JOKER THOUGHTS/REVIEW


I'm not entirely sure how to judge this film. I wasn't initially looking forward to a solo movie definitively explaining the Jokers origin, and not having a proper character to oppose him, like Batman. But it was a competently written story, well-directed, and Interesting. So I'm not sure what to think.

Joker feels like an indie character study in the disguise of a Comic Book film. It takes the base elements that people know about the Joker and finds a way to explain it in a real-world, devoid of the disbelief one has when watching Comic Book films. Taking every liberty on the source material to offer the most realistic interpretation of the Joker; it uses the bare minimum to justify the "Joker" branding and being a DC film. If it didn't have the name, "Joker," half as many people would have seen it, known it existed, or cared.

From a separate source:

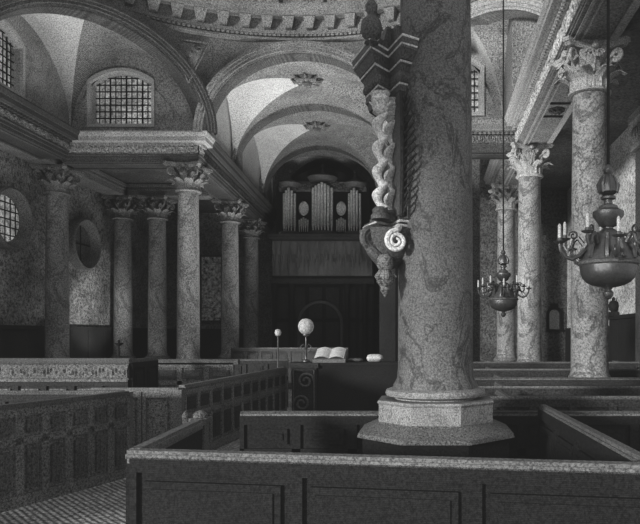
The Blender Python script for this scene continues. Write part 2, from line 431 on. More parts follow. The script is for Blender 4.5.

Todd Phillips' approach to the film was a Taxi Driver/The King Of Comedy, 80s style film, then chuck a DC character into it. The intention was never to be a Comic Book film. He succeeded in making that. Does that make it a bad Comic Book film?

The reason people see these movies are to see adaptations of the characters they like. There's a particular expectation of source material, references, and likeness to the character and universe to care about watching a film on it. In saying that, you would never get new stories, expanded ideas, and new interpretations of characters if everyone had 1:1 adaptations of characters. Comics, for one, don't always.

Thinking of it as a film unrelated to comics: it's a well-made character study of a mentally ill guy dressed as a clown who finally breaks. Starting with a sympathetic background, you begin to understand he's not a guy you should like at the end of the film.

As a movie related to comics? I don't know how to judge it. It was never the intention to make a comic movie, nor is it. References feel thrown in only to warrant its relation to DC Comics, and for fans to go "ah, I know that thing;" that's it.

I did have two problems with the editing. The introduction to the world and the character didn't seem to flow as well as it could have. Things happening just seemed stitched together. In theory, this is how you write the introduction to a film. In reality, it didn't feel as good as it could have been. The other was the transition from Gary Glitter's Rock & Roll to Hildur Guðnadóttir score on the stairs. They wanted a cool moment as well as an emotional moment in the same scene, and it just didn't work. Choose one or the other.

I have no solid opinion on the politics of this film. Gun violence, political statements, and diversity aren't glorified or played up, upon my first viewing. It seemed fine. All the outrage seemed pointless and over nothing.